Convering by triples
Data: A set Y of cardinality 3n and a family C = ($C_{1},...C_{m}$) of triples of elements of Y: for all i, $C_{i}$ $\subset Y$ and |$C_{i}$| = 3.
We admit that COVERING BY TRIPLES is NP-complete.
Problem: Is there a subset $C^{'}$ of C which forms a partition of Y: i.e. such that the element of $C^{'}$ are pairwise distinct and the union of $C^{'}$ is Y?
Prove that the problem is in NP-complete.

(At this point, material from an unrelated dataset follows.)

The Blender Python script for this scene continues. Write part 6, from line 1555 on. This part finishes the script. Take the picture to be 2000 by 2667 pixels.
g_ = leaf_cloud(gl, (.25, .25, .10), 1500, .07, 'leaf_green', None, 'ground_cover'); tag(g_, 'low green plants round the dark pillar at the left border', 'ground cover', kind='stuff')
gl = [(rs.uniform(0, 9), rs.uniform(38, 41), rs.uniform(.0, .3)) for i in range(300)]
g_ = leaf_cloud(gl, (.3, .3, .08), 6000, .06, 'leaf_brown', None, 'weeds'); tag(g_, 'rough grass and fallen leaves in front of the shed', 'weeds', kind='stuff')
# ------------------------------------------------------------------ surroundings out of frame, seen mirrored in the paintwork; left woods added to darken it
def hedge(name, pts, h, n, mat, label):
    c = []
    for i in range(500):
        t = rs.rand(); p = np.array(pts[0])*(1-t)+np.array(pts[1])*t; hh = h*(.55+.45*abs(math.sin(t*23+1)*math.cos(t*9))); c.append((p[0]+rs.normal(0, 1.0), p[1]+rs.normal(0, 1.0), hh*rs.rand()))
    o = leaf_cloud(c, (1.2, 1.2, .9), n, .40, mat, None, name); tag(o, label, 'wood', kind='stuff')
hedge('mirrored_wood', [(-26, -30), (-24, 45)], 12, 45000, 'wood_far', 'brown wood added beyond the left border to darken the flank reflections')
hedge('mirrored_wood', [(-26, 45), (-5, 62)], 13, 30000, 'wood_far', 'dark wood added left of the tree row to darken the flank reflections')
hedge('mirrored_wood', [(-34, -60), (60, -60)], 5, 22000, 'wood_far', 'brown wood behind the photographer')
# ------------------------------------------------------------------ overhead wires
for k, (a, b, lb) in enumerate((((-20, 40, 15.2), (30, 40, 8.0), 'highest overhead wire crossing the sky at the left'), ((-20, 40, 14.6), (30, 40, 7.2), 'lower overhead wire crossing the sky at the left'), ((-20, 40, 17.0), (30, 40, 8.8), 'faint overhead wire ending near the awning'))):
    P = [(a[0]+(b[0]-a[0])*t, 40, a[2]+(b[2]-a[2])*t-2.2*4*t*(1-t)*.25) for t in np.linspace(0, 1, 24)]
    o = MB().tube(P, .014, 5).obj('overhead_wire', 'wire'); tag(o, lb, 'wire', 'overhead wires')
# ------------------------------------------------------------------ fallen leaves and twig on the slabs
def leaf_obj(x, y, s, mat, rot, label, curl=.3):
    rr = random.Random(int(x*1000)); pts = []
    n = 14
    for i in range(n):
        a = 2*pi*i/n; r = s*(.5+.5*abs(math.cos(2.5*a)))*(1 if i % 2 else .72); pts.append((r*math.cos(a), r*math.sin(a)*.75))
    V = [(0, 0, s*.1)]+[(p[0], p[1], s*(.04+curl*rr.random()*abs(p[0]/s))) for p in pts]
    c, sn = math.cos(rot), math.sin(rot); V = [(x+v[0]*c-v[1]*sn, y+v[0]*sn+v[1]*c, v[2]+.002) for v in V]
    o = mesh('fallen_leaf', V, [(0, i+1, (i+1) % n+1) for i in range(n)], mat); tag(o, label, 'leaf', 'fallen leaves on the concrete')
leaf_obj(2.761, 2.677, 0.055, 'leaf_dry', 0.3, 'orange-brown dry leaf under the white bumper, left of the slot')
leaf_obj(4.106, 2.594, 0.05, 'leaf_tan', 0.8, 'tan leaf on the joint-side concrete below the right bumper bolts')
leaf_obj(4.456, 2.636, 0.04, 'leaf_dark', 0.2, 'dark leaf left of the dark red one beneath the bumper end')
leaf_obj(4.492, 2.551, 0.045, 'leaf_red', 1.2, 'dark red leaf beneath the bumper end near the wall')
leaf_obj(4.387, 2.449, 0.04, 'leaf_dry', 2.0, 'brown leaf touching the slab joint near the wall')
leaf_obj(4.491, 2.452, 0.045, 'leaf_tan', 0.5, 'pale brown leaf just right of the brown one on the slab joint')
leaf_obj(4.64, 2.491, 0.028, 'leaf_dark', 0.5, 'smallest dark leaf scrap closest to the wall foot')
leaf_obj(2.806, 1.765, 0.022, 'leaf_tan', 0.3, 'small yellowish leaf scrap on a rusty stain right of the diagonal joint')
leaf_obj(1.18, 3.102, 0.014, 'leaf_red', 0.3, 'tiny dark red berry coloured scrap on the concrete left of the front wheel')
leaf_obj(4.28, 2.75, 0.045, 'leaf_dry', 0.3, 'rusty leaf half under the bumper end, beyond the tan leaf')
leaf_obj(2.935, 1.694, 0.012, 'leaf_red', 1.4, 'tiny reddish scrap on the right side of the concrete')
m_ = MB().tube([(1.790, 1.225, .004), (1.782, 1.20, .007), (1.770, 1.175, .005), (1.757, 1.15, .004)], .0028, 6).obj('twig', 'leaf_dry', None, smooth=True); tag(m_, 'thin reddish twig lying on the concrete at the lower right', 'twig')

1) Let G = (X,E) be a graph, S a subset of X and an interger k, we construct the following instance of COVERING BY TRIPLES by considering as a set Y = $S_{1}$ $\cup$ $S_{2}$ $\cup$ $S_{3}$, where the $S_{i}$ are some disjoint copies of S as family of triples C, the triples (x,y,z) of $S_{1}$ $\times$ $S_{2}$ $\times$ $S_{3}$ such that there exists in G a tree of size at most [3k/|Y|] containning the vertices of G which correspond to x, y and z.
2) Let be given a subet Y of size 3n and a family C of triples of Y. We construct an instance with X = {$x_{0}$} $\cup$ C $\cup$ Y as a set of vertices, E = {$x_{0},c$ $\in C$} $\cup$ {(c,y)| c $\in$ C, y $\in$ Y} as a set of edges and S = {$x_{0}$} $\cup$ Y as the set of vertices to be connected and the maximal size of the network must be k = 4n.
Please help me why one of the two constructions that are proposed might be useful, while the other clearly cannot be of any help?, thanks a lot.